• Set problem
Exactly the lines from the one with "Reconstruct this image" through the one with "F, HZ, CX, H" should be returned, both ends included and nothing else. Omit any pictures.
══ Data excerpts
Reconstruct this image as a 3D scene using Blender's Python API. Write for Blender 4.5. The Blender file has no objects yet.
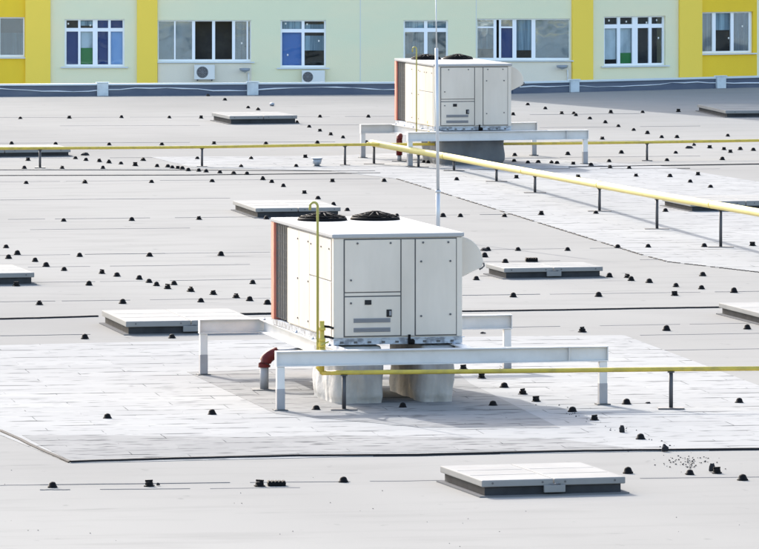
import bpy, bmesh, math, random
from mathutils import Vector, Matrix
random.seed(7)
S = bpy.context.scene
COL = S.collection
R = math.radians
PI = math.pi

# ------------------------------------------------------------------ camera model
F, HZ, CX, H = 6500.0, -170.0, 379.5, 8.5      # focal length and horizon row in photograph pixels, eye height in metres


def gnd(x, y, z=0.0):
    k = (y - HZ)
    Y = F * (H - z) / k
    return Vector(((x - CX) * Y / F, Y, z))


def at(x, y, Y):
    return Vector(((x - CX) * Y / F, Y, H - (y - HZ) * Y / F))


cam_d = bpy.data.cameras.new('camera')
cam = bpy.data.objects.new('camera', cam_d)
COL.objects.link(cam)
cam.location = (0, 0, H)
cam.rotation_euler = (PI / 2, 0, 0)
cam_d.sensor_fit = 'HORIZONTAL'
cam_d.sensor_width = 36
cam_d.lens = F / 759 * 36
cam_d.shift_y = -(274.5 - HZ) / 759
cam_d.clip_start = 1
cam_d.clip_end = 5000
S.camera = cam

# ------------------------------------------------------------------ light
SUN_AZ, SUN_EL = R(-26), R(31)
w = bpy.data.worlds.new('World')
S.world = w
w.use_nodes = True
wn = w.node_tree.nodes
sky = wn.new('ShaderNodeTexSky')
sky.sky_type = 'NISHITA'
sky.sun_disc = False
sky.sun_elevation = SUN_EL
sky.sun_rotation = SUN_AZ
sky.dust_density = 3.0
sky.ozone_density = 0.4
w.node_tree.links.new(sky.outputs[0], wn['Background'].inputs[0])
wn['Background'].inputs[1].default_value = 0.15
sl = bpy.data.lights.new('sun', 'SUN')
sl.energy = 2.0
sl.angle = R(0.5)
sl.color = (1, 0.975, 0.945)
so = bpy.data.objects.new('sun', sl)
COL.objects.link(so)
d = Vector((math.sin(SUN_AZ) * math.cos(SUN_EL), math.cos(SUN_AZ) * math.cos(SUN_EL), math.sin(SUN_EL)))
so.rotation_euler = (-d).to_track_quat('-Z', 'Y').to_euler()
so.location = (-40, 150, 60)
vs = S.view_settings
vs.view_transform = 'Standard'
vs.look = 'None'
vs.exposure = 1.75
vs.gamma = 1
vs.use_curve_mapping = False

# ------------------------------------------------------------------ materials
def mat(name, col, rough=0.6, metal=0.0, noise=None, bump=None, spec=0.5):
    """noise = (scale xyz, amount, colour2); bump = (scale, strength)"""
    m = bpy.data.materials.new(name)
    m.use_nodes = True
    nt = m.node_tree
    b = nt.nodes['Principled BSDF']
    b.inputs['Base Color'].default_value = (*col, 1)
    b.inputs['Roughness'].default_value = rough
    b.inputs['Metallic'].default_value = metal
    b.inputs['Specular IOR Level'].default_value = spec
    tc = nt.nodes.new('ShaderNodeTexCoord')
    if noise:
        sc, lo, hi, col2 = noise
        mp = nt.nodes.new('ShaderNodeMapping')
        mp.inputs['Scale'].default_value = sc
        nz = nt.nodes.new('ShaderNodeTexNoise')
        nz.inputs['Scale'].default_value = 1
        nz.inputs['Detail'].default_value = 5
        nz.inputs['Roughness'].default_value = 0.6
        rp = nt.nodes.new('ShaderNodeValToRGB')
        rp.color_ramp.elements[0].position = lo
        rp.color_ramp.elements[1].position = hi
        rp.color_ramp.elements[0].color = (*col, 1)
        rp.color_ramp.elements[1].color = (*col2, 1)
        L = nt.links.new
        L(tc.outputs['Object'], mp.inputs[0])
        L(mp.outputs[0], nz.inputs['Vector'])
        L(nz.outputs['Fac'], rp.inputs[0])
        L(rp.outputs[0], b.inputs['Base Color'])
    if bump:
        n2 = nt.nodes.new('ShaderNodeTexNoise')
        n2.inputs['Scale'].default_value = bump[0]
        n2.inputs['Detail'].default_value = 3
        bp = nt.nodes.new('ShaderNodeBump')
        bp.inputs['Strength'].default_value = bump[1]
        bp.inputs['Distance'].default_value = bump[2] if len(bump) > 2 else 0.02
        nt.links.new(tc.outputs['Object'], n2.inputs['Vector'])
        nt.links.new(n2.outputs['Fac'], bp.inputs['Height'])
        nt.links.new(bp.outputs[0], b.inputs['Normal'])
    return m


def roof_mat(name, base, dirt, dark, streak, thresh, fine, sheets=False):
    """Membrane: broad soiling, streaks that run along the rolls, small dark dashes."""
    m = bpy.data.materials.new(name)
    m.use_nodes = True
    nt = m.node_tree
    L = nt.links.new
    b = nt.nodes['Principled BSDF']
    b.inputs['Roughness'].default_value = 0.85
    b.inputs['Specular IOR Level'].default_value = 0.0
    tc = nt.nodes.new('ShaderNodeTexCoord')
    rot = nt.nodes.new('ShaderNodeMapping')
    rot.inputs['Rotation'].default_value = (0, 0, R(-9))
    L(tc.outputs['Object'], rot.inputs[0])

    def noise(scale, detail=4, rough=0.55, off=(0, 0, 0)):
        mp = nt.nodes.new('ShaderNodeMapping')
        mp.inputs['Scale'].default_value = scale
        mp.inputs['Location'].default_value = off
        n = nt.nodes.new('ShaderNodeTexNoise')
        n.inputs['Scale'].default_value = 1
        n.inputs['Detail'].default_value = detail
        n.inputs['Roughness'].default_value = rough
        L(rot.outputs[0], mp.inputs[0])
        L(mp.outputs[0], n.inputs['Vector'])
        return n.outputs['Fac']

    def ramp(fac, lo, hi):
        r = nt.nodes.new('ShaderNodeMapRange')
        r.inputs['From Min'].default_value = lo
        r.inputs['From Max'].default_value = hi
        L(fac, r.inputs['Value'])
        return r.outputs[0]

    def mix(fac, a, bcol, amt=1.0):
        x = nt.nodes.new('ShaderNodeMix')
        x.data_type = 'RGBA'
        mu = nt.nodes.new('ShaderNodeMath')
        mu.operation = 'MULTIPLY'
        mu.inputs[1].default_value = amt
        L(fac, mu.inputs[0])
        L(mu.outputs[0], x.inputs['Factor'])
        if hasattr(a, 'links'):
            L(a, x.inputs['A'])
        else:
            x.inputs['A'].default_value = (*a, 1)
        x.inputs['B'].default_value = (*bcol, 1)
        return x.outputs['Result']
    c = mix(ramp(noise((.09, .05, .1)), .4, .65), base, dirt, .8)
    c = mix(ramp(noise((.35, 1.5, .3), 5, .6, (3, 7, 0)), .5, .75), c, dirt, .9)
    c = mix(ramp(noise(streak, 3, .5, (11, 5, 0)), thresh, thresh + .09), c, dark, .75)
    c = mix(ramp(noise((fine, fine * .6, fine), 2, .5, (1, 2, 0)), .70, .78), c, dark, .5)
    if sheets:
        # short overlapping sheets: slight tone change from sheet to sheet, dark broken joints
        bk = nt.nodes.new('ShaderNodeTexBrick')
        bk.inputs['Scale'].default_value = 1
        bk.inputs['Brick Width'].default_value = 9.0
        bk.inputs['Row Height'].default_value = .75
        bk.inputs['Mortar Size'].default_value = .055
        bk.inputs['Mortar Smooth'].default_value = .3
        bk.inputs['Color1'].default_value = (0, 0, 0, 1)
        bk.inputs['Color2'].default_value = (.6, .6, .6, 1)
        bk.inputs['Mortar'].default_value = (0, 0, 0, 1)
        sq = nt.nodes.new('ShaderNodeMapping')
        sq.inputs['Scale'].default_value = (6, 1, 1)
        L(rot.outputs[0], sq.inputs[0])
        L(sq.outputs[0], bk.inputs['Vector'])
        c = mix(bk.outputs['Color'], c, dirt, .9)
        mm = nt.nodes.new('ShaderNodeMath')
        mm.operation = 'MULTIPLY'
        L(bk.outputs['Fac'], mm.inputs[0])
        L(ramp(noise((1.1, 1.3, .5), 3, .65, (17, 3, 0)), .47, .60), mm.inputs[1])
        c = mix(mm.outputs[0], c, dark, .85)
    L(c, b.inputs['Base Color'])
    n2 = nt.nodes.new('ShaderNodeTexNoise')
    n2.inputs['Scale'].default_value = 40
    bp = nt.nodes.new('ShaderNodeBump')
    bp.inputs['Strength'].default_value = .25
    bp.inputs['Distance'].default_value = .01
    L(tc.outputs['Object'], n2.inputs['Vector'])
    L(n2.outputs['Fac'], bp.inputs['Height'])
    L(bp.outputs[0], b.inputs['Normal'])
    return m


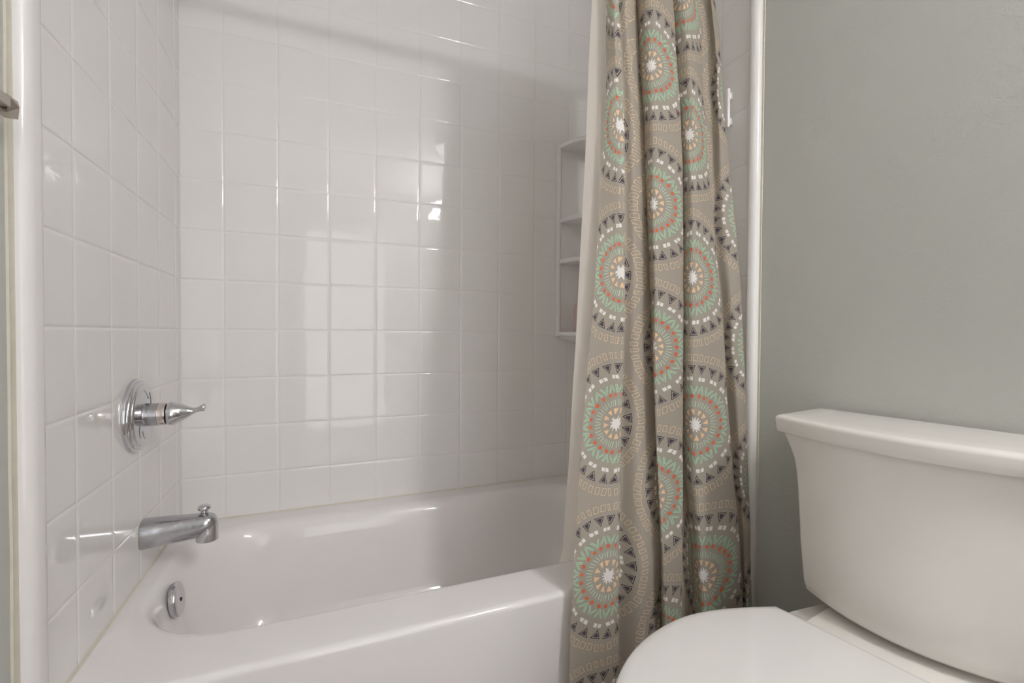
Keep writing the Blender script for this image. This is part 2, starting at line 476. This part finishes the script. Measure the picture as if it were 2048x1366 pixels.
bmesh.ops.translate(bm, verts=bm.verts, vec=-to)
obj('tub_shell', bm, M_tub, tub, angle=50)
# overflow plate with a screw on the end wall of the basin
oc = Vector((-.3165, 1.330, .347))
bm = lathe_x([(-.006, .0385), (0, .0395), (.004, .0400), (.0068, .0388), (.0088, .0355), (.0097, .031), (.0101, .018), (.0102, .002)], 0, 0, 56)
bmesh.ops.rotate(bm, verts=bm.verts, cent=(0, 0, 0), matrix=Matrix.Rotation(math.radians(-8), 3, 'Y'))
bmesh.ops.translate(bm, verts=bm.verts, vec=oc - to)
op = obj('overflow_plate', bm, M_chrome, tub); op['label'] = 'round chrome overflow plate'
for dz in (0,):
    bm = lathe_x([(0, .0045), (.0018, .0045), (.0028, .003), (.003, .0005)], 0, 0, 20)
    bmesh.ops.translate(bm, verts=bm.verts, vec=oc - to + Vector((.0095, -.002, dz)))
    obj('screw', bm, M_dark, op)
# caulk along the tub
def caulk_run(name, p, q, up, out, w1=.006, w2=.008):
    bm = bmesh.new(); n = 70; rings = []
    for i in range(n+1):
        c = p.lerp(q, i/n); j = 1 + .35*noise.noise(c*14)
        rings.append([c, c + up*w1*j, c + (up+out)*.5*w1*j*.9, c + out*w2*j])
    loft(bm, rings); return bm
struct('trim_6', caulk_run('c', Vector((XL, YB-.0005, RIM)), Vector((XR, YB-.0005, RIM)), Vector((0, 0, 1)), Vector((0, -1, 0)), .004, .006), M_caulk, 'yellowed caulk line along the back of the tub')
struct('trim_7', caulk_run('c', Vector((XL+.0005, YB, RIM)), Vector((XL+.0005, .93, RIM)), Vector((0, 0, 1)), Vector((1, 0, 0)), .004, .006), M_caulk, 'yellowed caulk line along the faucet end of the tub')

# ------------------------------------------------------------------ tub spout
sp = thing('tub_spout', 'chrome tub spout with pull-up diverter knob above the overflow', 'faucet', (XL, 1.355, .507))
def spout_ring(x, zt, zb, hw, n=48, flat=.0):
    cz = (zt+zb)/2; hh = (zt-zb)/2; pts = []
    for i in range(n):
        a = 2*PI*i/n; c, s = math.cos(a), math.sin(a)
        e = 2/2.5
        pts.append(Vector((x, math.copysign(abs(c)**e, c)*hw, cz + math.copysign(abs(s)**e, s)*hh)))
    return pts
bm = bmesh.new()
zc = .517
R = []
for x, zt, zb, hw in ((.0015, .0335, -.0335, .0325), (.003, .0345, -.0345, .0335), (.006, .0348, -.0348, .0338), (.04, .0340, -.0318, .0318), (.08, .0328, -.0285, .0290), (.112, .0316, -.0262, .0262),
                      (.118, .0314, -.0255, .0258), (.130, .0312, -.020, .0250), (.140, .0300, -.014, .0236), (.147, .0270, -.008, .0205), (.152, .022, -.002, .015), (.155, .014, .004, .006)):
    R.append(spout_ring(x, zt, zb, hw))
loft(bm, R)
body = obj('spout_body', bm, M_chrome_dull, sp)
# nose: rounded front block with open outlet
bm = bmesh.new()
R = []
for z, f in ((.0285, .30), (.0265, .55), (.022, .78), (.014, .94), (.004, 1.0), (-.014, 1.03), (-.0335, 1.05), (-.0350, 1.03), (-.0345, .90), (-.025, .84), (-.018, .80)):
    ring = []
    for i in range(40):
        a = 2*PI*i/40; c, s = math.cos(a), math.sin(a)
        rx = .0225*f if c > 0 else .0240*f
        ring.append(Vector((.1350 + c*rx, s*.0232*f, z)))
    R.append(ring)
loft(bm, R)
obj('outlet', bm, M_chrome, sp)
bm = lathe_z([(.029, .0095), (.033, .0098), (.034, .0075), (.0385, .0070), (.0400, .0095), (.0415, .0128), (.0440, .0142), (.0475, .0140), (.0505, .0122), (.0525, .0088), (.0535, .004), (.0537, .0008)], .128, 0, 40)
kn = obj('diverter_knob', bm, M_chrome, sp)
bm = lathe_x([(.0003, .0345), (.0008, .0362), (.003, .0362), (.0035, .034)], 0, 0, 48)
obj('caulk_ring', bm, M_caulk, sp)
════
══ Data excerpts
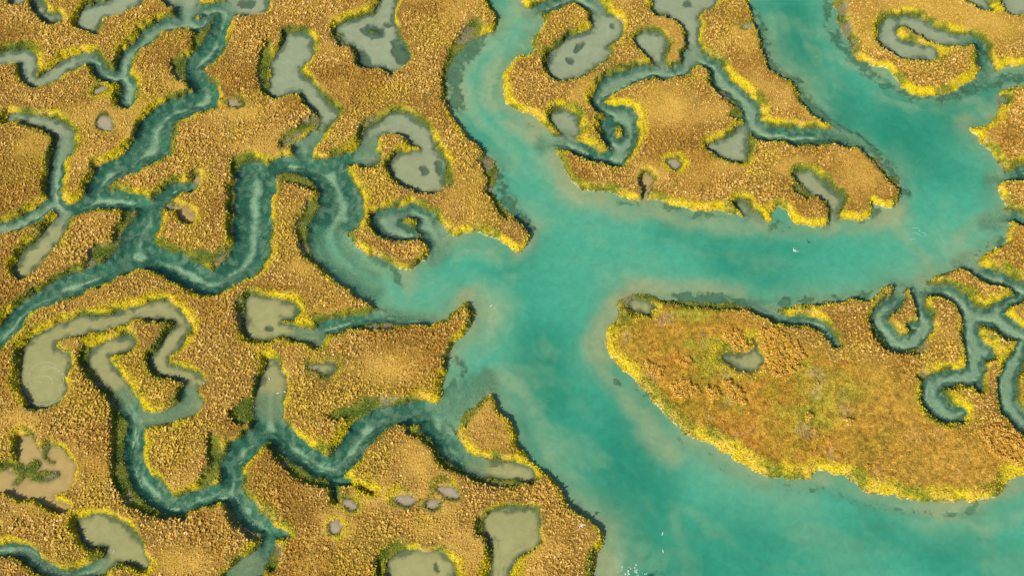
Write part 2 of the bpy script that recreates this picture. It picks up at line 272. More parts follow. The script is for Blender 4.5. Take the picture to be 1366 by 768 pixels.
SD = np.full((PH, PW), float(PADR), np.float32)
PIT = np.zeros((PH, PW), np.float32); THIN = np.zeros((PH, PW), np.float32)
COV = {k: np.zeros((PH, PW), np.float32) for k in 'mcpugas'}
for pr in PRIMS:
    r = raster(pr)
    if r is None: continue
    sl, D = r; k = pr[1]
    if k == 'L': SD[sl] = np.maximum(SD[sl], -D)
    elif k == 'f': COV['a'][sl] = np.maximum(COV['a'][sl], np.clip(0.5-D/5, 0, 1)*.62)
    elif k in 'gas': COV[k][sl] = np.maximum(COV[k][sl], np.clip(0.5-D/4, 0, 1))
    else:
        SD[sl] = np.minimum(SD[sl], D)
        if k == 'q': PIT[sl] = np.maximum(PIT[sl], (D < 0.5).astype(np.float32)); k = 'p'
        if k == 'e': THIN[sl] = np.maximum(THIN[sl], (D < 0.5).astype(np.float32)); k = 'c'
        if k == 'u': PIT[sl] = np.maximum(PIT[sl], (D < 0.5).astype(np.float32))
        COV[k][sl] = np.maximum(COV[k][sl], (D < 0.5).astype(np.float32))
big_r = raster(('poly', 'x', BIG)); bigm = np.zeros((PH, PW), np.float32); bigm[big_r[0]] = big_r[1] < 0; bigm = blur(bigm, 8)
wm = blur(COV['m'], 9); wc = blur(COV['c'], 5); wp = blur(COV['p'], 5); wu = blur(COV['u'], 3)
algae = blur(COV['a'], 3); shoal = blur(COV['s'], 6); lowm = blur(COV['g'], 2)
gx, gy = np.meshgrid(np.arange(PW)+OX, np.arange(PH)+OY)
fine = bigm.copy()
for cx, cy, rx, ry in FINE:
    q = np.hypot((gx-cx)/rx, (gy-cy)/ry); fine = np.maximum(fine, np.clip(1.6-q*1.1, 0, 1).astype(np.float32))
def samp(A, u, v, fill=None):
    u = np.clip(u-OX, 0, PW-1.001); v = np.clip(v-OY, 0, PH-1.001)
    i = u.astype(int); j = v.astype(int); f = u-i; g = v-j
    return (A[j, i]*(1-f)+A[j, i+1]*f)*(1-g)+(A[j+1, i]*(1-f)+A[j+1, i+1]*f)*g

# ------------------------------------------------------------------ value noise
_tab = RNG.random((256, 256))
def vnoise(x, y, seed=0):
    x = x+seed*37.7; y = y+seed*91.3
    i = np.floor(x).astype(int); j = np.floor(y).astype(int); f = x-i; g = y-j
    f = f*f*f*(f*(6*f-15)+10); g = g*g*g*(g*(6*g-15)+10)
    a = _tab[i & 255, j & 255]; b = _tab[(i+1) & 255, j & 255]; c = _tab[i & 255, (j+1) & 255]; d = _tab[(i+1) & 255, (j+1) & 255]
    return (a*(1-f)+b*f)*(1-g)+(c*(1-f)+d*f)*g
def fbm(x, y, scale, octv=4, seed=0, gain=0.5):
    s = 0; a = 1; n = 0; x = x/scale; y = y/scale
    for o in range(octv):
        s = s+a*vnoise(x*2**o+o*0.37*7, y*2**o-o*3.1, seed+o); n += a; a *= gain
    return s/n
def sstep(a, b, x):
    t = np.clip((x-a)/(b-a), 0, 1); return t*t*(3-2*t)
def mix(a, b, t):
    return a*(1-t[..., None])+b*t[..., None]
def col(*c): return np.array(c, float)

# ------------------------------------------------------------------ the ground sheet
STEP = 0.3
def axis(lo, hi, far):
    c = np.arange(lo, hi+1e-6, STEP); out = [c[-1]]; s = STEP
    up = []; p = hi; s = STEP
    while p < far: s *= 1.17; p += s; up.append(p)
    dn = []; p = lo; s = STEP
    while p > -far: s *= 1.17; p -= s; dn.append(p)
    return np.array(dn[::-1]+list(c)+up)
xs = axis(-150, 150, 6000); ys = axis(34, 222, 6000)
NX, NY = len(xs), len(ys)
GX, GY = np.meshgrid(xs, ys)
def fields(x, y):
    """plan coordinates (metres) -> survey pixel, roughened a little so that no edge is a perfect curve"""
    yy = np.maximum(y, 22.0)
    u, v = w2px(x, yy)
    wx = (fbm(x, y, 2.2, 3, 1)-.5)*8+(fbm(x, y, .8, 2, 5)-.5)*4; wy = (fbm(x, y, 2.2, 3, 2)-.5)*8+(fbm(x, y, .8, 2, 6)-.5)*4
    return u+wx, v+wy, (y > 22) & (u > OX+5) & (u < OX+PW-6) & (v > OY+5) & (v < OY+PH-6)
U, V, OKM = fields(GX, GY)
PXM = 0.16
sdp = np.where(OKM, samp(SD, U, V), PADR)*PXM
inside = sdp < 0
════
• Answer to the exercise
Reconstruct this image as a 3D scene using Blender's Python API. Write for Blender 4.5. The Blender file has no objects yet.
import bpy, bmesh, math, random
from mathutils import Vector, Matrix
random.seed(7)
S = bpy.context.scene
COL = S.collection
R = math.radians
PI = math.pi

# ------------------------------------------------------------------ camera model
F, HZ, CX, H = 6500.0, -170.0, 379.5, 8.5      # focal length and horizon row in photograph pixels, eye height in metres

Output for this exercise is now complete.